Following a ban on gatherings of 10 people or more, Masekela soon left the country, initially heading to Great Britain. With the help of actor/singer Harry Belefonte, he received a scholarship to New York’s Manhattan School of Music. It’s said that trumpeters Dizzy Gillespie and Louis Armstrong encouraged Masekela to remember his African roots while delving into the art form of American jazz. The result was the early beginnings of Afro-jazz. Masekela first heard jazz artists including Louis Armstrong via 78 rpm records. Like many musicians around the globe that were touched by our musical pioneers, he felt an affinity for the city as the birthplace of jazz.

Fortunately, Masekela was a fairly frequent visitor to New Orleans, usually as a performer at the Jazz Fest. He was co-billed with Santana at the Municipal Auditorium and with the Neville Brothers and his one-time wife, vocalist Miriam Makeba, at the University of New Orleans Lakefront Arena.

“New Orleans has a great significance for me because of Louis Armstrong and Buddy Bolden, Kid Ory and King Oliver,” he declared in a 2004 interview. “If it wasn’t for those people the world would still be square. I don’t come to New Orleans like a tourist. I always said when I lived in America that if New Orleans was not so far from America I would have lived there instead of New York and Los Angeles. New Orleans is far from America – not geographically – but it’s a far place in America to get to. It’s a wonderful place that has great character. It’s not just another town.”

Masekela showed his love for this city and its people by performing at a much lower-key event than Jazz Fest. He blew his horn on a stage set up on the small grassy field next to St. Augustine Catholic Church in the heart of the Tremé. The neighborhood gathering was a modest affair with Masekela’s name on the schedule included among the local artists. The audience and the musicians were thrilled and amazed at their good fortune to hear the superstar in their “backyard.” This show might have had something to do with “Grazing in the Grass” still being vital on this city’s streets.

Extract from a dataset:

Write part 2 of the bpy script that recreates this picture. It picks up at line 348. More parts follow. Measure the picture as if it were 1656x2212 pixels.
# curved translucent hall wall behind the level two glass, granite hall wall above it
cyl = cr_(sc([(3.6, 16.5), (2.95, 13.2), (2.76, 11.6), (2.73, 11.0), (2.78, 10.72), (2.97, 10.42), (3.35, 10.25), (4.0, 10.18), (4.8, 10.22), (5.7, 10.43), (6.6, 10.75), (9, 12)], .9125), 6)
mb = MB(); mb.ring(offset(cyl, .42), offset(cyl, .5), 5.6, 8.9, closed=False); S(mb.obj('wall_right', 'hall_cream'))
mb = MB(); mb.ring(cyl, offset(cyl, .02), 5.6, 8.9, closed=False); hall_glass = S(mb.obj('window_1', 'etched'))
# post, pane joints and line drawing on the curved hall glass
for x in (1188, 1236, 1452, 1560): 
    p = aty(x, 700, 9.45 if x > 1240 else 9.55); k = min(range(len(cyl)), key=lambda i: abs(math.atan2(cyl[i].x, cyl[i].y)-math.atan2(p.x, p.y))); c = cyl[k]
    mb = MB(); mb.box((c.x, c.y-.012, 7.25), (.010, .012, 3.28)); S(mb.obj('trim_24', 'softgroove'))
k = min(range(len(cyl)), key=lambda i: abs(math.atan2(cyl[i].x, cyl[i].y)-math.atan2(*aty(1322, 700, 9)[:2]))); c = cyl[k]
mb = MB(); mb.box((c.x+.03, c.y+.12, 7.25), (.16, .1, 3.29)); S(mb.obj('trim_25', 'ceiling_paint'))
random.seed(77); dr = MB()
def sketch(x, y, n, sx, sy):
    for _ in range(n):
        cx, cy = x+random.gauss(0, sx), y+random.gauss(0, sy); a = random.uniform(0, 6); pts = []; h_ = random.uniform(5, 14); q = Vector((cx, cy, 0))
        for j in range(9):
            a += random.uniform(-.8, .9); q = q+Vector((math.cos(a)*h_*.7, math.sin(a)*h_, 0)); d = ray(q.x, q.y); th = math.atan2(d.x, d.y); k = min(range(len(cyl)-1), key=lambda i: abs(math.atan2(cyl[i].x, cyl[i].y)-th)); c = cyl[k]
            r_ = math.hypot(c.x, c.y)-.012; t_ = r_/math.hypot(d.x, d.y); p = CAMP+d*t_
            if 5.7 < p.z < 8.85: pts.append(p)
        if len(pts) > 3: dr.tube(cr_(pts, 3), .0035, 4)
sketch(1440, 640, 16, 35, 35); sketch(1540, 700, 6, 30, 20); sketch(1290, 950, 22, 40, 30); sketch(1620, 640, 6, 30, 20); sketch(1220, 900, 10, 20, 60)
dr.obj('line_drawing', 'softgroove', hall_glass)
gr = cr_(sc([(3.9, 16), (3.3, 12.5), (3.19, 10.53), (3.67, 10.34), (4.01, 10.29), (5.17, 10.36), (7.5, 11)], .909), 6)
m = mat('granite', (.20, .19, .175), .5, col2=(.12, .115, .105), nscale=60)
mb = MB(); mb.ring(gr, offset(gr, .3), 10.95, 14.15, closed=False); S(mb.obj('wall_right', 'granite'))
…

“Oh, yes,” he said on suddenly recalling and visualizing the scene. “The thing that I remember about it is that it felt like a South African township to a certain extent. It was nice because we don’t get to play that often in neighborhoods like that when we come to the States. It was memorable because of that.”

In 1987 Masekela released the song he wrote and recorded, “Bring Him Back Home (Nelson Mandela)” that became an anthem for the anti-apartheid movement. After Mandela’s release from prison, the trumpeter was, in a sense, freed from his exile. He returned to his homeland and died in Johannesburg, South Africa.

Among his many achievements, Masekela recorded some 40 albums, performed as a part of Paul Simon’s Graceland 25th Anniversary Tour, collaborated with fellow African musician and singer Fela Kuti and established the Botswana International School of Music.